- WHAT IS REQUIRED
Write out, word for word, only the data from its first line to the line containing "bg = W.node_tree.nodes['Background'];".

- SOURCE EXCERPT
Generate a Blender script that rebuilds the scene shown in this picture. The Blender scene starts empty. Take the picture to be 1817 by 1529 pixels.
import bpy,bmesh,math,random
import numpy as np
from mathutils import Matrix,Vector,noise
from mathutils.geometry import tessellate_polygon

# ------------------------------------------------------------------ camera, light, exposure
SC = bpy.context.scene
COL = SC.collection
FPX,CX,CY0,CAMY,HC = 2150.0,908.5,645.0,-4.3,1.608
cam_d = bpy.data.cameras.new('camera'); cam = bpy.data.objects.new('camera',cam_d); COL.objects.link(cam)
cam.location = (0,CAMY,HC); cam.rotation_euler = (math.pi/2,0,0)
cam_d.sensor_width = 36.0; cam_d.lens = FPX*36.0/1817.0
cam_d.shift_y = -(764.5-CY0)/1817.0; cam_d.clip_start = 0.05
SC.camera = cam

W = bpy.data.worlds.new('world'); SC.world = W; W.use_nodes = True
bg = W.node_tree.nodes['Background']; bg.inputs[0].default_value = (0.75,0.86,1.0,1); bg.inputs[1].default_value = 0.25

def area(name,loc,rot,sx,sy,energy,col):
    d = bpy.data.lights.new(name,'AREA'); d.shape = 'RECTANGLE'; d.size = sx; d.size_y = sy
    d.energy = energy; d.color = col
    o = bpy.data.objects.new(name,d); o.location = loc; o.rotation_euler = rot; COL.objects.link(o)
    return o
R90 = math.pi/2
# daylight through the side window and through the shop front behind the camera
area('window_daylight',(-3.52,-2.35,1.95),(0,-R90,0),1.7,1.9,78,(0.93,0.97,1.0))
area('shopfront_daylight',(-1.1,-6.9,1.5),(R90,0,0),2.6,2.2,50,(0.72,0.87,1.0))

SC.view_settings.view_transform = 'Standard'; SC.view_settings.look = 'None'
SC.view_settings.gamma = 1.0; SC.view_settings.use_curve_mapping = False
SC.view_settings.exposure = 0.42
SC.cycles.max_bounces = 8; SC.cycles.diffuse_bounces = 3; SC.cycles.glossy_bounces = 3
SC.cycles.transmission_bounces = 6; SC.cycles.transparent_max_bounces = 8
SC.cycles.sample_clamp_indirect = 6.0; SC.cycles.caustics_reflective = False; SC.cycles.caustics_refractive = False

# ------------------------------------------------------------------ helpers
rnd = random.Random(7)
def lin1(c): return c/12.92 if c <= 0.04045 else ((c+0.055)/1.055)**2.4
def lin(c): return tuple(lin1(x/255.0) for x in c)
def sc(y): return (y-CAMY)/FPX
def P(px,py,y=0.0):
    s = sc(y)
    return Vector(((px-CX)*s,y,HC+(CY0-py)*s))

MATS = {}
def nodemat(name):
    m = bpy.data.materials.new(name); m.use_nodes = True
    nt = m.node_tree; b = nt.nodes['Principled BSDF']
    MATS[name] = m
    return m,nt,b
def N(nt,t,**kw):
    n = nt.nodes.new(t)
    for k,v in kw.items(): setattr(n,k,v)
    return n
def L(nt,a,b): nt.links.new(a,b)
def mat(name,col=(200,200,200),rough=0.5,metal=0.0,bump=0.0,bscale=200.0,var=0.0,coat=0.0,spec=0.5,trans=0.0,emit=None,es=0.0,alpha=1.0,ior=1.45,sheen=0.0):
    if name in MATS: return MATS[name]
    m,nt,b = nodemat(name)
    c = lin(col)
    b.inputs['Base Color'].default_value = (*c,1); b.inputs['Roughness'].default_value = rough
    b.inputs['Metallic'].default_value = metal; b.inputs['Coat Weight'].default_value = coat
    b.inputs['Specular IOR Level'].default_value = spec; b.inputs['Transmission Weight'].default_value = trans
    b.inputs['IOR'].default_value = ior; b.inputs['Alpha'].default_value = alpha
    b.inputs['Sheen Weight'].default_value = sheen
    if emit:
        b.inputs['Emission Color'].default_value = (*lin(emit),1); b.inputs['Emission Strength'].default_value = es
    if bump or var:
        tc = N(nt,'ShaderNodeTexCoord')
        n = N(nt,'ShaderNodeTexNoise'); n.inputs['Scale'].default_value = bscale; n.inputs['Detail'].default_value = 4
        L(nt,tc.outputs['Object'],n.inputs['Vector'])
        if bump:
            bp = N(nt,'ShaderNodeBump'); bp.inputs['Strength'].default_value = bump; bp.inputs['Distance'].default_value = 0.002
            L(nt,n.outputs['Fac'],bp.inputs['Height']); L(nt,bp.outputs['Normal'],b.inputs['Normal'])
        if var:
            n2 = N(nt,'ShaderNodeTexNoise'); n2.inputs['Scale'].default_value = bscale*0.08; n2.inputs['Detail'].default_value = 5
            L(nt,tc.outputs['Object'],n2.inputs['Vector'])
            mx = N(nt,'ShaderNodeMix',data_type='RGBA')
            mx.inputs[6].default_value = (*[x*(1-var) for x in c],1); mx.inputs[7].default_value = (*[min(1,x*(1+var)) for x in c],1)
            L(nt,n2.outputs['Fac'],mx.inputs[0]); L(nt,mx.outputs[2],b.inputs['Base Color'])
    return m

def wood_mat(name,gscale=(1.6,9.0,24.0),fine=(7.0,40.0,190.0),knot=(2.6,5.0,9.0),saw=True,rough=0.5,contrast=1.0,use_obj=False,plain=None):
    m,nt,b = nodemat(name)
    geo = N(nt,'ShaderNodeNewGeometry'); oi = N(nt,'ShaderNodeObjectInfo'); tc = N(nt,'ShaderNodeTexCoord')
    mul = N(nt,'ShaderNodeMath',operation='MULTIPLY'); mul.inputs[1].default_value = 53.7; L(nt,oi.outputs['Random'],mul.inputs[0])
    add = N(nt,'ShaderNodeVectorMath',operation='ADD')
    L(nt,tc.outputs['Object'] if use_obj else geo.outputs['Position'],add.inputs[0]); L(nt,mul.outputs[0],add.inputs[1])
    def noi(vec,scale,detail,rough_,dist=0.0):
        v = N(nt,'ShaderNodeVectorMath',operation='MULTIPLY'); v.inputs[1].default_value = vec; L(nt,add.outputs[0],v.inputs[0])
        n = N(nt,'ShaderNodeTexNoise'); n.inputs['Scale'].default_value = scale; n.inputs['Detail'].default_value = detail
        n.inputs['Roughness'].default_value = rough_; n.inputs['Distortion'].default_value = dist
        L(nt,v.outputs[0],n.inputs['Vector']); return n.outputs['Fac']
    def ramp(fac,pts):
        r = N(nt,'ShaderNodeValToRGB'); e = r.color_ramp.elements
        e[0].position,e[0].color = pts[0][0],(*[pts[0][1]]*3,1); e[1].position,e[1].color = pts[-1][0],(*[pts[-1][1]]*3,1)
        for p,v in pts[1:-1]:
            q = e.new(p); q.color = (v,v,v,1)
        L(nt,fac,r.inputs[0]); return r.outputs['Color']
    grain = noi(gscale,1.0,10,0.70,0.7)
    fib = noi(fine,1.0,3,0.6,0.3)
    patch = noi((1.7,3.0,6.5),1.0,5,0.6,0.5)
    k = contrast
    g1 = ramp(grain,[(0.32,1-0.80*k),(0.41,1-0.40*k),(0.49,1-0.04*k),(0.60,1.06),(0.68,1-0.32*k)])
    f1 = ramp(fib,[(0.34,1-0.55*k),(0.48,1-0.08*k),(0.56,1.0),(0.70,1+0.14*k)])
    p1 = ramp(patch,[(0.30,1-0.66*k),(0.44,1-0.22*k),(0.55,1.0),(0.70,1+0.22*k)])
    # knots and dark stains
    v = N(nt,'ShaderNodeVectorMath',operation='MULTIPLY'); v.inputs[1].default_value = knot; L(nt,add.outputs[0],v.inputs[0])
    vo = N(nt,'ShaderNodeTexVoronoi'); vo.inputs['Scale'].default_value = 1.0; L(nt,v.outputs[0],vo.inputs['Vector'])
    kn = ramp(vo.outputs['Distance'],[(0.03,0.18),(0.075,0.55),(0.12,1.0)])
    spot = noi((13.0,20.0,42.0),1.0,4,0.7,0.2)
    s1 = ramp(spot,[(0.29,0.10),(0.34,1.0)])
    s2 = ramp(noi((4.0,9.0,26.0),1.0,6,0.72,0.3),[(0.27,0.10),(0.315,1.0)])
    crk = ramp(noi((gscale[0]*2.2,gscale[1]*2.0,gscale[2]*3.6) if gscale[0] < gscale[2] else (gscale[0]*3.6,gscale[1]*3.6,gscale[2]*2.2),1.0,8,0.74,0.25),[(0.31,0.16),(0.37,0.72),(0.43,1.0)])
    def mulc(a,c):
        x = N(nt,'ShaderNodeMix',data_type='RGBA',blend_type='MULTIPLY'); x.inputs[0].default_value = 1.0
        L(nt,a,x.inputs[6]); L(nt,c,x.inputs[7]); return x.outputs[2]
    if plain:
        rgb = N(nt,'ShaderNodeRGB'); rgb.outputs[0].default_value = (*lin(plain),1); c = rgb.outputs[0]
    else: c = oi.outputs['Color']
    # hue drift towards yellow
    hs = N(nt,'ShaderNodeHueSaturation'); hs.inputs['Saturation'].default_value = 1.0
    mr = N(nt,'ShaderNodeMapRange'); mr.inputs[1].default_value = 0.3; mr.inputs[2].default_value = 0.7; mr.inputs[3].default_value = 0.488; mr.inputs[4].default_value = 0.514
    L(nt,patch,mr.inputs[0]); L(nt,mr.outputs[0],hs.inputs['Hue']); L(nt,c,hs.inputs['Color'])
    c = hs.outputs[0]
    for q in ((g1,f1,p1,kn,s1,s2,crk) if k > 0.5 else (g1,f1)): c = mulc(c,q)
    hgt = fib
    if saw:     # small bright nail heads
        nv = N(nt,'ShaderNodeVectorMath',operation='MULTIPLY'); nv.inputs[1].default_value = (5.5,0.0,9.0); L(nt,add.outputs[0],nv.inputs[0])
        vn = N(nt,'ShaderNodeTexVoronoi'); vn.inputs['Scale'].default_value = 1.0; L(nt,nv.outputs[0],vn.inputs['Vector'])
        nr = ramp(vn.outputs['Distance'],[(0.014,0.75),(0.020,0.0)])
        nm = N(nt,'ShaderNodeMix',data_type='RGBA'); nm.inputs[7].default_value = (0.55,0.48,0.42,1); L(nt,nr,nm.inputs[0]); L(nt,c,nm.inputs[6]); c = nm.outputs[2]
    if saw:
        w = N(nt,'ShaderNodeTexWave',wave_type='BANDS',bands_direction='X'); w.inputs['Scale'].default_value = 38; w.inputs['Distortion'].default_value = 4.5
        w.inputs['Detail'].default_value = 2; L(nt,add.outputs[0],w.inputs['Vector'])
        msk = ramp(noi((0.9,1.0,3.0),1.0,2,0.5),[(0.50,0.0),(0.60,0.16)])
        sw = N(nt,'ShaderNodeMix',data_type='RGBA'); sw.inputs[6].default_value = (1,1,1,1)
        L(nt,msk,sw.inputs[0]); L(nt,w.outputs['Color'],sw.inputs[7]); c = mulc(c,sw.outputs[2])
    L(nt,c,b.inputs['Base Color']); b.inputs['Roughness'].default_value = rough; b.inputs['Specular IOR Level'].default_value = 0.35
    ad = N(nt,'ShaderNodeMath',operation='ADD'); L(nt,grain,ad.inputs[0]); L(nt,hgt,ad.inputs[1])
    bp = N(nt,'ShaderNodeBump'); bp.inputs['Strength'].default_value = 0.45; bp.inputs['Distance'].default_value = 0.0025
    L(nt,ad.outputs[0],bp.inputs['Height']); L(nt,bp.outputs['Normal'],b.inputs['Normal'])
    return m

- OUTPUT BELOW
Generate a Blender script that rebuilds the scene shown in this picture. The Blender scene starts empty. Take the picture to be 1817 by 1529 pixels.
import bpy,bmesh,math,random
import numpy as np
from mathutils import Matrix,Vector,noise
from mathutils.geometry import tessellate_polygon

# ------------------------------------------------------------------ camera, light, exposure
SC = bpy.context.scene
COL = SC.collection
FPX,CX,CY0,CAMY,HC = 2150.0,908.5,645.0,-4.3,1.608
cam_d = bpy.data.cameras.new('camera'); cam = bpy.data.objects.new('camera',cam_d); COL.objects.link(cam)
cam.location = (0,CAMY,HC); cam.rotation_euler = (math.pi/2,0,0)
cam_d.sensor_width = 36.0; cam_d.lens = FPX*36.0/1817.0
cam_d.shift_y = -(764.5-CY0)/1817.0; cam_d.clip_start = 0.05
SC.camera = cam

W = bpy.data.worlds.new('world'); SC.world = W; W.use_nodes = True
bg = W.node_tree.nodes['Background']; bg.inputs[0].default_value = (0.75,0.86,1.0,1); bg.inputs[1].default_value = 0.25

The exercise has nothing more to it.